1971-12-13
By Henry Kamm
Page: 16
CHHAMB, Kashmir, Dec. 12 —This village in the Indian section of disputed Kashmir is a shattered ghost town once more, and the earth around it is scorched by battle.
Chhamb, a comfortable looking town that normally has perhaps 10,000 people, was seized by the Pakistani Army last Tuesday, after fierce fighting on the defensive lines protecting it.
The first to be pierced by the attackers was the ceasefire line, which separates the bulk of Kashmir territory, which is held by India, from the narrow strip under Pakistan's control. The second line, which was breached after bloody hand‐to‐hand combat during the night from Monday to Tuesday, was a ridgeline in one of whose recesses Chhamb sits.

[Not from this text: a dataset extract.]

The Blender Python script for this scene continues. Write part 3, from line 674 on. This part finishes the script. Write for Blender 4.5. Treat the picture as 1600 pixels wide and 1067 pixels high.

The battle. Pakistan's major success in the war, has left the hillsides blackened, as intense shelling and exchanges of automatic fire with tracer bullets burned the brown, sere elephant grass that is the principal vegetation of these bleak and eroded hills.
Chhamb looks as it must have the last time Pakistan and India battled over Kashmir—in 1965, when the town fell to Pakistani forces.
Not a soul is left in the neat and solid‐looking one‐story stone or stucco houses. According to Pakistani officers, the Indians evacuated the civilians when fighting began earlier this month and gave up the town without much of a fight after the defense lines in this sector crumbled.
There is nothing left in the buildings but litter. Whether the shops and houses were emptied by those who left or those who came is unknown. Few of the houses bear scars of battle, but many show signs of hasty departure and entry by force.
Pakistani officers say that much of the damage to houses is the result of Indian shellfire after the Indians were driven out. But the many shells that were fired today from both sides whistled high over the town, crashing into the mountainsides held by the opposing armies.
After securing the town, Pakistani troops secured a bridgehead on the other side of the Munnawar Tawi River, which now presents a wide, mainly parched bed through which a few shallow streams run.
Pakistani officers say that their troops are consolidating and widening their gains across the river before pushing on farther. But in two days spent in this region an observer saw few signs of major action besides the shellings.
The Pakistani contention that the enemy left this side of the river in a rout is sustained by what they left behind. Entire volumes of records of the Sikh and Gurkha battalions that bore the brunt of the fighting were found in the large, neat camps from which they fled without destroying anything.
On the ridgeline, the defenders left communication equipment tuned to their air and ground frequencies and did not bother to destroy their codes.